Muckraker has no qualms with naïve reporters who sometimes indulge their news sources. It is however apt to mention that “Thot”sounds more like “thought”. That is hilarious because ‘Thot’ did not sound like she had put much thought into her ranting to the nobbled reporter. Thoughtless Thot fumed as she attacked NGOs for making “empty promises” and the government for ignoring their pleas for help. The abiding reporter sounded like he was crying more than the bereaved. “I knocked on every door for help,” Thot said as if someone else was supposed to do the knocking on her behalf or the world owes her something. But that did not bother reporter Rethabile Mohono who kept quoting her obediently like he was writing the story while sitting on her “yellow bone” lap. The reporter should have his ears wringed for his sorry attempt to elevate a mediocre “profession” to a national issue.

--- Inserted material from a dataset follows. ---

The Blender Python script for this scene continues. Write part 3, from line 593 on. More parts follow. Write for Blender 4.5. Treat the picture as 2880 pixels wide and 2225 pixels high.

There is nothing Lesotho benefits from sending some spoilt little rascals to a foreign land to stride a ramp half naked. It’s not as if Lesotho will lose anything if it doesn’t pay for their nude jamboree.
Motlomelo, her friends and ilk must go to school or work proper jobs if they want us to take them seriously. Until then they remain irritants crying over tosh. Those who choose puerile but pricey hobbies should have deep pockets. Mohono is advised to find something useful to do instead of helping nonentities organise moaning parties. For now Muckraker will spare the rod but if she sees one more story about those pathetic rascals masquerading as professionals he will get a good spanking. There is no value in chasing pageants, wannabe hip hopartists and noisemaking DJs. Oh, by the way, Muckraker wonders if the reporter realised that Thot also sounds like ‘tot’. The jury is still out on what kind of “tot” he had before the interview.